Placing the responsibility of our cognitive faculties to detect truth in an electical device is what led Ron down the path to his delusive madness at life’s end.
Keep writing Bruce!
Mark Fulton says
Great insight to what is really going on. While a never in, i just could not come to grips of why someone with just a smattering of electricity education would understand that this meter would read ‘the mass of a thought’. I am sure the reasoning was that this ‘mass’ influenced the chemical working of the body to vary the resistance the meter could read. But this interaction always made me feel ‘wonky’.
Cece says
“And those false memories can not be distinguished from real ones”. Scary shit. I’m thankfull that outside a lab it is possible. My recent self recovery process is mid addressing a few incidents I’m no longer ‘sure’ of. I’ve found a significant amount of what I thought to have happened in the last 40 years to be actually quiet different then I thought – that’s just by going thru written documents. This then has brought on questioning my past as ‘uncovered’ (or made up) in thousands of hours of auditing. Thank you for the discussion right when I was ready 🙂
Brian says
Go Cece…… I send you hugs and hellos across the airwaves!!
Cece says
Thank you Brian 🙂
T-Marie says
Cece, experiments have been done where they convinced people, with absolute certainty, that they had flown in a hot air balloon, when in fact they never had!! These people even added to their stories of doing it. So, whenever I find out I actually don’t remember something exactly as it happened, I think of that and don’t feel quite as bad. 🙂
thegman77 says
T-Marie, back in the 80s in San Francisco, I was driving down the side of a mountain in mid morning traffic on my motorcycle, came to an intersection and a car going in the reverse direction from mine swerved and headed straight for me. I jumped off the bike and let it drop. The car, instead, hit the center concrete, hit a standing traffic sign and stopped. The woman inside was unconscious, the engine was revved to the max and all doors were locked. I raced over to a stopped semi and yelled to the driver asking if he had a lug wrench. He did, threw it down to me and I raced back, smashed the left rear window, reached through and unlocked the woman’s door, turned off the motor and released her seat belt. All this was less than a minute. As soon as help arrived, I left my name and address and went on my way.

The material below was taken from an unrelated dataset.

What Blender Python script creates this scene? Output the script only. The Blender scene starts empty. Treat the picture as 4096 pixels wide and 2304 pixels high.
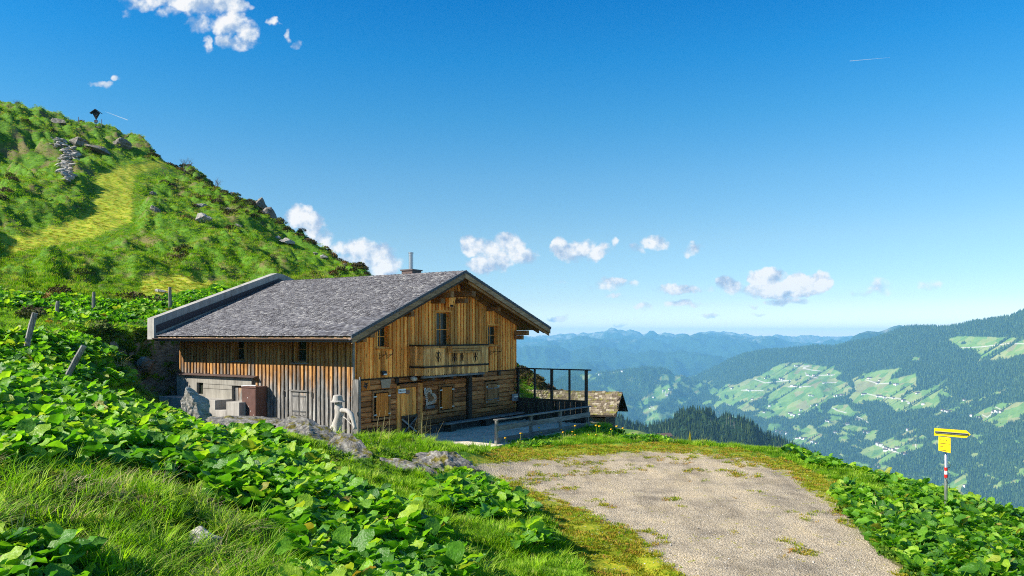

Days later, I got a call from someone’s insurance company asking if I’d seen the accident and would I please put down what I observed. As it was fresh in my mind, I did so and sent it in. Two weeks later, I got a letter back stating that the accident COULD NOT HAVE HAPPENED the way it said and added proof to it.
To this day, I still see it happening the way I described it. And I was very wrong. Talk about being wrong!!! LOL
T-Marie says
Wow, the gman77!!!!
This is why my motto is: I can be wrong. 😉
T-Marie says
Bruce, speaking of false memories reminded me of an excellent video about the placebo effect, done by Derren Brown. I’d suggest anyone who’s been in Scn watch this.

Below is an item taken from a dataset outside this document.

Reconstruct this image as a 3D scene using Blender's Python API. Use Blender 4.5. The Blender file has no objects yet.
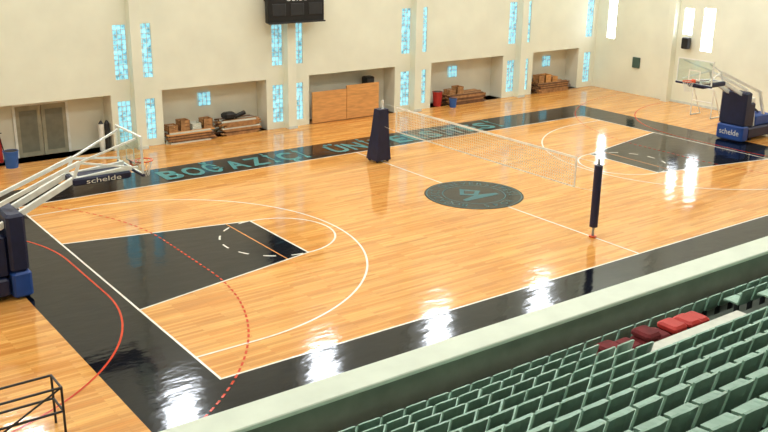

Fear and Faith is a fascinating view into the “Placebo Effect” and how much a human brain can effect ones neurology through the power of belief.
https://youtu.be/y2XHDLuBZSw
thegman77 says
WHERE is “belief”? Where is it formed? The brain? The mind? They are two different items and were not included in the testing.
Wynski says
thegman77. Incorrect. Mind/brain have NO been scientifically shown to be different things.
On The Wall That Trump Won't Build says
Thanks I was wondering this too. False memories. Also Im not a scientist. Found all this interesting about electricity and the body. I take the emotional view. But we have emotion in all those nerves in the brain and that should be kept in mind as a caring human. Sorry for all you ex Scientologist that you got your emotions and everything controlled all in the name of “science”.Maybe I’m wrong. I love to learn about religions. And science. And PTSD. I’m going to see if there’s a blog about this. But a blog about the emotional impact being audited took an effect on people. Or was maybe an episode?